A investigação está a cargo da Polícia Civil e o Ministério Público (MP), munido de provas, fez à Justiça o pedido de prisão de Emerson. Ele foi detido, interrogado e encaminhado ao presídio de Alegrete nesta quinta-feira (13). Conforme o MP, o primo é o principal suspeito de ter sido o mandante dos crimes de extorsão mediante sequestro, homicídio e ocultação de cadáver. Os indícios são de que, antes de assassinarem Priscila, os executores tentaram subtrair dela valores e bens. Um dos objetivos da apuração, agora, é identificar os executores.

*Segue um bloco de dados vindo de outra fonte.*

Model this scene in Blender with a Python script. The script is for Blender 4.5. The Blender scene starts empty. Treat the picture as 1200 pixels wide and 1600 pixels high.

No MP, o inquérito é conduzido pela promotora Rochelle Jelinek. O órgão, em comunicado oficial, disse que “não está descartada a hipótese de participação de organização criminosa” na trama que vitimou Priscila.
Sobre as informações de que Emerson teria confessado a autoria em depoimento à Polícia Civil, a advogada dele, Jo Ellen Silva da Luz, afirma: “Ele nunca disse que foi o mandante. A frase ‘eu mandei matar ela’ nunca saiu da boca dele”.
Contraponto
O que diz a advogada Jo Ellen Silva da Luz, que defende Emerson da Silveira Leonardi:
A defensora diz que Emerson foi morar no imóvel a pedido de Ildo, o pai de Priscila, para que lhe auxiliasse e fizesse companhia. Jo Ellen salienta que o primo fez um pagamento de R$ 30 mil pela casa, o que correspondia à entrada. A advogada diz que problemas financeiros ocorreram na sequência e um campo pertencente a Emerson acabou não sendo vendido. Com isso, ele não teria conseguido quitar a parcela de mais de R$ 200 mil e, depois, Priscila ingressou com processo de cobrança. A defensora ainda cita, por fim, uma suposta conversa entre Emerson e Priscila via WhatsApp em que a vítima teria dito desconhecer a ação judicial de cobrança e que resolveria tudo ao chegar ao Brasil.
“Se houvesse tanta animosidade entre Priscila e a família, a mesma não iria visitar a todos. Isso se comprova por diversas fotos de Priscila na propriedade rural de sua família, se divertindo. Tais fotos também foram entregues na delegacia”, registrou, em nota, a advogada.